Earlier this year business travel was off much more than leisure travel. So it was expected that the summer months would not be as weak as earlier in the year. September - after Labor Day (Sept 7th) - will be the real test for business travel, and for the hotel industry.
Here is an excerpt from some Morgan Stanley research released last week on hotels making the same point: A False Bottom in RevPAR? (no link).

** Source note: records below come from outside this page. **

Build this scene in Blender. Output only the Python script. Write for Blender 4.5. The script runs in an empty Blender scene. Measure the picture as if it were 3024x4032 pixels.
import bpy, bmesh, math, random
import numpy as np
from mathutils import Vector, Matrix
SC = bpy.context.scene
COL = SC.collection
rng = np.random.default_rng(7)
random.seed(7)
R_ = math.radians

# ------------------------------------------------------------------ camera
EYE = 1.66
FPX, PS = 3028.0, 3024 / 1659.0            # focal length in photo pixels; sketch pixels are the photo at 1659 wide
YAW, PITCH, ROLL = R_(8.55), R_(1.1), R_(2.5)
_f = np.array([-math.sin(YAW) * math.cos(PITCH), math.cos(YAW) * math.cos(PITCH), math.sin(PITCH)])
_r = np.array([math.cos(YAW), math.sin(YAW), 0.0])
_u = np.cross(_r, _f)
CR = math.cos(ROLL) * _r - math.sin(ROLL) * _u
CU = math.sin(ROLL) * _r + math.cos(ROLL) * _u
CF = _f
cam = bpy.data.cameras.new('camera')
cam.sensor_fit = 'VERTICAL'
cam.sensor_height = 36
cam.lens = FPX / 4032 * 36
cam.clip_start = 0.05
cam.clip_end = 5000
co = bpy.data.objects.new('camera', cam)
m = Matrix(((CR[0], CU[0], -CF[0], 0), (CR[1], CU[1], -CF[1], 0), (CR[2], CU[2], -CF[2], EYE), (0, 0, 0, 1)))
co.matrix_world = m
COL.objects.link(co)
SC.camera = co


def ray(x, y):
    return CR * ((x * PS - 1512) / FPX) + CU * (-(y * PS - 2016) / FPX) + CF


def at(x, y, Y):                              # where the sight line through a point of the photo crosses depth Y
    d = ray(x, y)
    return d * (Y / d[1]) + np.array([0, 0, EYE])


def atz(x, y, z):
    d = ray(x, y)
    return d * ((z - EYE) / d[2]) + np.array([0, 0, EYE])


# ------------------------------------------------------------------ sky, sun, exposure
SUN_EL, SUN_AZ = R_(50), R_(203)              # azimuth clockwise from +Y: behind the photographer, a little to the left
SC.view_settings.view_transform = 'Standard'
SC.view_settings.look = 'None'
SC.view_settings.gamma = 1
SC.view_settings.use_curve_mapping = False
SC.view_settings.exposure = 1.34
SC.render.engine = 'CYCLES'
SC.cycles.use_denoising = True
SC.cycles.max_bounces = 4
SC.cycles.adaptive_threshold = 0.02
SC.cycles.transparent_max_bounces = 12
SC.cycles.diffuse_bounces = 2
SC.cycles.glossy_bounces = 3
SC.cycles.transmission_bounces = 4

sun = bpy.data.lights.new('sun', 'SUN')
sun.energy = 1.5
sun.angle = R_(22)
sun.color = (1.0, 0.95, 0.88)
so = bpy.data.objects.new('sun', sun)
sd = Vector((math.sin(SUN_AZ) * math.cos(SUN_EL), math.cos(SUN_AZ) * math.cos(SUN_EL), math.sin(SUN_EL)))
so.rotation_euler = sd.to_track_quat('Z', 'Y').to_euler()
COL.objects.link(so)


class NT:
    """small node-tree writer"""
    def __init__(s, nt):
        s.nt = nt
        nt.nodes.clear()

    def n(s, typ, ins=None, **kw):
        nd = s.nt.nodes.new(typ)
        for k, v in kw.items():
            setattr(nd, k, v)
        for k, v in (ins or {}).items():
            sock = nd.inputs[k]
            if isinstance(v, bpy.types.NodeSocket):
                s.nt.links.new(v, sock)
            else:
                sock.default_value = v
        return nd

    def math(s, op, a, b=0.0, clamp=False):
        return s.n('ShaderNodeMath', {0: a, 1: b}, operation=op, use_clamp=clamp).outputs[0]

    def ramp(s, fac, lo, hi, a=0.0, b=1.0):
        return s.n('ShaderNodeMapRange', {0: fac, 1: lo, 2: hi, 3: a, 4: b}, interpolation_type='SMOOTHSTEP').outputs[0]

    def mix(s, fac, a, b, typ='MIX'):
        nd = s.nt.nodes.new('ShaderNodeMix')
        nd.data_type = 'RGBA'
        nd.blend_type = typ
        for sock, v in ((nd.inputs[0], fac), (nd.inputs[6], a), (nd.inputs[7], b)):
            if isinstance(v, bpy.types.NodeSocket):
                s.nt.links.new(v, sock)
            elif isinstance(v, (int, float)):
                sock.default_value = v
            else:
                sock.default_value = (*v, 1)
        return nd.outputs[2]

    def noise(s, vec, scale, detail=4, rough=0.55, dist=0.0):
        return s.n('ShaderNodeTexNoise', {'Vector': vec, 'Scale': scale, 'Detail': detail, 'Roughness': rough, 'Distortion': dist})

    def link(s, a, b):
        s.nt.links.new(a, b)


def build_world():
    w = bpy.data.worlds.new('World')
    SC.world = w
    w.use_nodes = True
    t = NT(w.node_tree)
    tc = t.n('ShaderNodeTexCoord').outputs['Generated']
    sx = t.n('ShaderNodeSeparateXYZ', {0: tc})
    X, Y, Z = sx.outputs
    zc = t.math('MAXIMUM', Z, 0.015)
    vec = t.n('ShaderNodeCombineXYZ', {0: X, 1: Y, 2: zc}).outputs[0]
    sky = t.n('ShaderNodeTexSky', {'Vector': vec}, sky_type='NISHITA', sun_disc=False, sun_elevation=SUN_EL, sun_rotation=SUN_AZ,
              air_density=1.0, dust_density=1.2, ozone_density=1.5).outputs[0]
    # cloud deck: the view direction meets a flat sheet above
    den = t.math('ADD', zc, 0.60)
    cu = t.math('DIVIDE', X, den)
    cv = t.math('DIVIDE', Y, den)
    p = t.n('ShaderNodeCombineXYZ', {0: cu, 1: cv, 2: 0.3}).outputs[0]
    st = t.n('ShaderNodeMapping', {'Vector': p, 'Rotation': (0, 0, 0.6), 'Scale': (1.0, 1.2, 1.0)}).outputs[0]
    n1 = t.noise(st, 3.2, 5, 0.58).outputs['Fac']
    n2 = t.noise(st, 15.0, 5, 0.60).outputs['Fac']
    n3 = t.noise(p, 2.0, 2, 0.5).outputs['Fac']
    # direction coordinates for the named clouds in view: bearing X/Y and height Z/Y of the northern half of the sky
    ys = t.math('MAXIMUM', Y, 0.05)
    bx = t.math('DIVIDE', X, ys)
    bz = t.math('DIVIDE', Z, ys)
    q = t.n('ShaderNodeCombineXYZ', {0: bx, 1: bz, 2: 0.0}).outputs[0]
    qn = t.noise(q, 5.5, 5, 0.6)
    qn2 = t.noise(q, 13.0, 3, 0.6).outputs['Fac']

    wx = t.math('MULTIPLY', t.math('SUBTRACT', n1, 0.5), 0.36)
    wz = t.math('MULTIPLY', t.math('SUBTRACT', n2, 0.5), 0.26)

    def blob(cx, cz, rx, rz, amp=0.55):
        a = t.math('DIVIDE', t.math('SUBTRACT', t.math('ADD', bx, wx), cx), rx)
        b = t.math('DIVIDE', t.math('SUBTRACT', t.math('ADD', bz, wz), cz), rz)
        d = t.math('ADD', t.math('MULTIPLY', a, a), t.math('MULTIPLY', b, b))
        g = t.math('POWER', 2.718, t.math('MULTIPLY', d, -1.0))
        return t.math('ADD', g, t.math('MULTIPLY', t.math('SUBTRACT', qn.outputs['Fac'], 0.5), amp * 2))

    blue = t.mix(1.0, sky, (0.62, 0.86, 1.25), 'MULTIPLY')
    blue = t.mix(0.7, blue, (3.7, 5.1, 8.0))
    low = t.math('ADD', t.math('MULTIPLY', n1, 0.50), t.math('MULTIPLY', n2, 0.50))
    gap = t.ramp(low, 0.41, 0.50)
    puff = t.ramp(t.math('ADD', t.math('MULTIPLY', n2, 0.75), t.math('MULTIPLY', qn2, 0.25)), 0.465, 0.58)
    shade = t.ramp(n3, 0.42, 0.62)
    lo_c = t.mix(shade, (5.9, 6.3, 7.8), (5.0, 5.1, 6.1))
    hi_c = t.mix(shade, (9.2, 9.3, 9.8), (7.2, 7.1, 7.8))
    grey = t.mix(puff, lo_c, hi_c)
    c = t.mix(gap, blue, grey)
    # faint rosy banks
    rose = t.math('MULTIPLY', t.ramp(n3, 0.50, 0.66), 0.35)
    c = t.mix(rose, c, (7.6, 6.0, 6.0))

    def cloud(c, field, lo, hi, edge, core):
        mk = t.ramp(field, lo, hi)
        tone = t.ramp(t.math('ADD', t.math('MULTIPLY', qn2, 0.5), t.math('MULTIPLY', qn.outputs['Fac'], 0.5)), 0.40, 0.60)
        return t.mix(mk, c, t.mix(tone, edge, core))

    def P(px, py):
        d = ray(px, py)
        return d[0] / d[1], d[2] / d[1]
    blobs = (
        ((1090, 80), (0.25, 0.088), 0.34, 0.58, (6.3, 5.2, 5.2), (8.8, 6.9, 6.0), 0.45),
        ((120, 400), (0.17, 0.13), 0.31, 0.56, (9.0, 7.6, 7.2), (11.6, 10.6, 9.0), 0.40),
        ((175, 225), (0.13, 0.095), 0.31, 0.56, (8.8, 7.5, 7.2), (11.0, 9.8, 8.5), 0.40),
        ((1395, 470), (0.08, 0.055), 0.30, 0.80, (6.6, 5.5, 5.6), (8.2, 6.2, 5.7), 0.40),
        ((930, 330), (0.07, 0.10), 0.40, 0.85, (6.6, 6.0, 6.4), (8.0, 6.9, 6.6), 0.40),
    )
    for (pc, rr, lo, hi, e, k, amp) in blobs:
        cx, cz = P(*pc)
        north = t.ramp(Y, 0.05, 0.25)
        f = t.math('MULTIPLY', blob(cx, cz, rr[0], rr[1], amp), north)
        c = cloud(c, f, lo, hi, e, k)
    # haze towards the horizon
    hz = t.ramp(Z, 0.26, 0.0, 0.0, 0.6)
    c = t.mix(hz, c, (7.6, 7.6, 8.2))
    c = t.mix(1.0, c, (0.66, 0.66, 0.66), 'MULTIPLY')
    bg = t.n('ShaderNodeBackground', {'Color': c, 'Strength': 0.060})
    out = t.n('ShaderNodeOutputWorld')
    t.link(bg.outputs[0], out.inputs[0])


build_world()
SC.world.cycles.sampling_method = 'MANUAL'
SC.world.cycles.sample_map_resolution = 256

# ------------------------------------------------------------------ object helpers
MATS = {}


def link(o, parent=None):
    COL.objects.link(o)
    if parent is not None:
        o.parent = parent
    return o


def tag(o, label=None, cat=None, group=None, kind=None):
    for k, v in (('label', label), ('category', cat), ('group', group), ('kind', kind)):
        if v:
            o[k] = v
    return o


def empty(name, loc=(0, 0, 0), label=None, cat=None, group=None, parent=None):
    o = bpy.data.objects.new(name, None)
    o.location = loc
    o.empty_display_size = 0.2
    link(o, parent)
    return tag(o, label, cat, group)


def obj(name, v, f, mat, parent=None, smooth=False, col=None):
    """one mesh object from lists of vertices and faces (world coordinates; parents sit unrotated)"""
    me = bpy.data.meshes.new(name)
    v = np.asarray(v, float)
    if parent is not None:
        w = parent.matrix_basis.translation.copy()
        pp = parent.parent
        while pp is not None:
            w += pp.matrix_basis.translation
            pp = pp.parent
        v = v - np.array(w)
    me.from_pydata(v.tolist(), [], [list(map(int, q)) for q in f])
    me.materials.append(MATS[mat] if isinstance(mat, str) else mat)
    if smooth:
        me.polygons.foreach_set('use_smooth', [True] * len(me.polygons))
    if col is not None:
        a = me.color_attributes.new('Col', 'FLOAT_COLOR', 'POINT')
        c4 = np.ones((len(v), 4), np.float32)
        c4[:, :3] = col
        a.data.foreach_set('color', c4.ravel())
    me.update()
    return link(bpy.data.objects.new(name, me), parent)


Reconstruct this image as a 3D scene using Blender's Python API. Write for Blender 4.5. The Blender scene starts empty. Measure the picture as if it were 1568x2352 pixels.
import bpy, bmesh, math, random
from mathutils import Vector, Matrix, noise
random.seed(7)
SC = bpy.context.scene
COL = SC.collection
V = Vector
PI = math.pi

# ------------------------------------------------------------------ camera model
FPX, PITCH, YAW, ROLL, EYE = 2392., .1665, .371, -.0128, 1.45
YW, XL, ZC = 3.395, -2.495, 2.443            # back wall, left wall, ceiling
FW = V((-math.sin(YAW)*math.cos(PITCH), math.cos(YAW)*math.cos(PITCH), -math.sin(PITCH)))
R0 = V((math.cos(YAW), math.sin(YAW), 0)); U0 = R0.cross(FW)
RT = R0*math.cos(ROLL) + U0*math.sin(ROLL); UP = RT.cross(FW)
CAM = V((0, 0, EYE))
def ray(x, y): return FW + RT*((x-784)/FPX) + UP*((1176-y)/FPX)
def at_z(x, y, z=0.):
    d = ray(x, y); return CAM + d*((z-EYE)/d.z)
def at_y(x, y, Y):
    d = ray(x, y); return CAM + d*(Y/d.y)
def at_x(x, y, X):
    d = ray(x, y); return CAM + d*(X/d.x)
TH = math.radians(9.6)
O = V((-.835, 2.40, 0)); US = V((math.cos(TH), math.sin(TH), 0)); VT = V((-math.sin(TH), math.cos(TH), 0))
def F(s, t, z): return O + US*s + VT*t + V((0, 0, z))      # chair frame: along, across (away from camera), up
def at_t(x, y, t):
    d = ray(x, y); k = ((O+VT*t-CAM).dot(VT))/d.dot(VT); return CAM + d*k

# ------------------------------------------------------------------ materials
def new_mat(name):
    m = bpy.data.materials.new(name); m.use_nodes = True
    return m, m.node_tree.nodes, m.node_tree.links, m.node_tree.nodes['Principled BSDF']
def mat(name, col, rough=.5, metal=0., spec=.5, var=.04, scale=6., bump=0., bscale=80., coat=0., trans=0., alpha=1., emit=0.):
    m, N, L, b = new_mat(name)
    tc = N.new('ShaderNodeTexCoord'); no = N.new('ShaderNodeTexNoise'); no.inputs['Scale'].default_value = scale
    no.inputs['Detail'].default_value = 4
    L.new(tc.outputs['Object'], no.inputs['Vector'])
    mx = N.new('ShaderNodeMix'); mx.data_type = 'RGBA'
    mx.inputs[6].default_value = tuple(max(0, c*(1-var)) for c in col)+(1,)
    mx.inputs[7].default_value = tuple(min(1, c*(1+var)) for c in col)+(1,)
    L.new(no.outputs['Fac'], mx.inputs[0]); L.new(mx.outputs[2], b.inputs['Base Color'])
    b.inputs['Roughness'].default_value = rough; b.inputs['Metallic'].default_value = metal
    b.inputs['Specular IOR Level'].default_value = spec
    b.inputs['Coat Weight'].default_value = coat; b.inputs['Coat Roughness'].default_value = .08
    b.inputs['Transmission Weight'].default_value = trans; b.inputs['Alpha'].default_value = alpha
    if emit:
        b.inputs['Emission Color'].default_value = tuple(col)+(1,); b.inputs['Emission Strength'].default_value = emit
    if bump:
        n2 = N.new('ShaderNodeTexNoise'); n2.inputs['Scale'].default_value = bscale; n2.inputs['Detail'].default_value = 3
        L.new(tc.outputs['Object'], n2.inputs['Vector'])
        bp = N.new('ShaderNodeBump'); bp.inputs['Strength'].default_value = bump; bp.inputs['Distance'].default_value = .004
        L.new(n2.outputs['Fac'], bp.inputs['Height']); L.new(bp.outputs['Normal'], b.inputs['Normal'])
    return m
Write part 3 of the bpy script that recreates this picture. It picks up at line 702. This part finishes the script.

"[W]e are in an operating environment in which a) group demand is significantly worse than transient demand, and b) leisure demand is holding up better than the other segments. Due to the seasonality of the lodging demand mix, we believe that July and August RevPAR improvement is partially a mirage created by a shift in the demand mix away from groups and toward leisure. As the demand mix shifts back away from leisure and toward group in September and October, we expect RevPAR trends to deteriorate from this false bottom. ... we expect ... RevPAR declines to be close to 20% for [September and October].
emphasis added
Last week, from HotelNewsNow.com: STR reports US performance for week ending 22 August 2009
Revenue per available room for the week decreased 16.7 percent to finish at US$57.84.
With the expected seasonal decline in leisure travel, I wouldn't be surprised to see RevPAR off 20% in September and October - and that will put additional pressure on hotels.